Raleigh News and Observer // Editorial Board
Though Trump’s campaign tried to cast the comment as having a different meaning, it wasn’t working. The nominee clearly implied a threat to the president of the United States (assuming Clinton was that president) from “Second Amendment people,” presumably meaning gun owners. This was an outrageous comment from someone who has made one after another.
Fayetteville (N.C.) Observer // Editorial Board

We suspect Trump knew exactly what he was doing – tossing out a bit of outrage to reap a rich harvest in free media. And if it created dangerous results? Well, not his problem.

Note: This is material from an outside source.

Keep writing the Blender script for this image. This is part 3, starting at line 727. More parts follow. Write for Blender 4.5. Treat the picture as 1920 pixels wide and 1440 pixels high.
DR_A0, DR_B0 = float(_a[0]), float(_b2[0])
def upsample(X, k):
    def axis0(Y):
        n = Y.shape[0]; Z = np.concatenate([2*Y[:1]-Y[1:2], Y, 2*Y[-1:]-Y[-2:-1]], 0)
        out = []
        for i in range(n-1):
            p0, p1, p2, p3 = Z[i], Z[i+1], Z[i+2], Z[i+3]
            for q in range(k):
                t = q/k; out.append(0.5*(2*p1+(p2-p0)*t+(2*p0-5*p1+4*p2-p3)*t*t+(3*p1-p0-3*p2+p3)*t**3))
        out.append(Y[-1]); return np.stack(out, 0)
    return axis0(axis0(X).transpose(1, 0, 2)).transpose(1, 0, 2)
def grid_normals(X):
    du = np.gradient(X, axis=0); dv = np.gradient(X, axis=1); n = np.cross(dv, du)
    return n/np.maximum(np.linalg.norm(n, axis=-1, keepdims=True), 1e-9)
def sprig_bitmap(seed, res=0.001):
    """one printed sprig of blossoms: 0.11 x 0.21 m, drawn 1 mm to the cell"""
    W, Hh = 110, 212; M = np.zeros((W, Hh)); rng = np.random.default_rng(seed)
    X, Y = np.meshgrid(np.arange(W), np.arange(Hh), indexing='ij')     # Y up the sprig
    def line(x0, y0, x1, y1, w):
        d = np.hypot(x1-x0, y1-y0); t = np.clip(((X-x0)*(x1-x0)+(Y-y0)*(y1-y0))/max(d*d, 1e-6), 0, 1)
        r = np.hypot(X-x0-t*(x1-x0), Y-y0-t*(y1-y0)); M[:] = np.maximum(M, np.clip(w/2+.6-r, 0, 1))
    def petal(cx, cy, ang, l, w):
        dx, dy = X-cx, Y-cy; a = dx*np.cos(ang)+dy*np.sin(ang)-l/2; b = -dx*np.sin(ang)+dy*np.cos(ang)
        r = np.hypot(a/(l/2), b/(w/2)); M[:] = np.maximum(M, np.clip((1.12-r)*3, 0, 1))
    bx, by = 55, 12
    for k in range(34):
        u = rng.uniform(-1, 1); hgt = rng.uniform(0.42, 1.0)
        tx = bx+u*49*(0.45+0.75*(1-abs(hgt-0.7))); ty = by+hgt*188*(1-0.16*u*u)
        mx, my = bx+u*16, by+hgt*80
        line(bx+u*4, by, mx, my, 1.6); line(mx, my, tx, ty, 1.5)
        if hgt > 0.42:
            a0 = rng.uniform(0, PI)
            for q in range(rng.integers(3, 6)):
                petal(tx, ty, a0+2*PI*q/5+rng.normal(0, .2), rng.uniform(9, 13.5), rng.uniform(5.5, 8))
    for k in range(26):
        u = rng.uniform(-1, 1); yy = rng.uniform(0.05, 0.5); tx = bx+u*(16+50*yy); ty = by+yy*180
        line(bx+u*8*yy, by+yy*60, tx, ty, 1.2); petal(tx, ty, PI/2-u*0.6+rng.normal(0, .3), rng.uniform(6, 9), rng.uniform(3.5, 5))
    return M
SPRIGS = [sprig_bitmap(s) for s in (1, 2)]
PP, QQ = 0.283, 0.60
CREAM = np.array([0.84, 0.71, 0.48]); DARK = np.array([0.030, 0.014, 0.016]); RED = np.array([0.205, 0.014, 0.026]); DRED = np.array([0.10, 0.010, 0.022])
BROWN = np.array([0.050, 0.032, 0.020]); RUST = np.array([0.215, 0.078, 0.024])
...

GOP officeholders: Consider consequences of choosing Trump

Detroit Free Press // Editorial Board
The day after the Detroit Economic Club speech, Trump made news again, suggesting at a rally that a President Hillary Clinton would nominate judges inimical to his supporters’ interests, and that no one could stop her — except, perhaps, gun owners. The campaign was quick to suggest that what Trump meant was that Second Amendment supporters could stop Clinton by voting against her this November. But that’s not what he said. And even if it had been, consider that a presidential candidate is required to explain that he did not actually mean his supporters should shoot his opponent. For a candidate who glories in muck, this is a new low.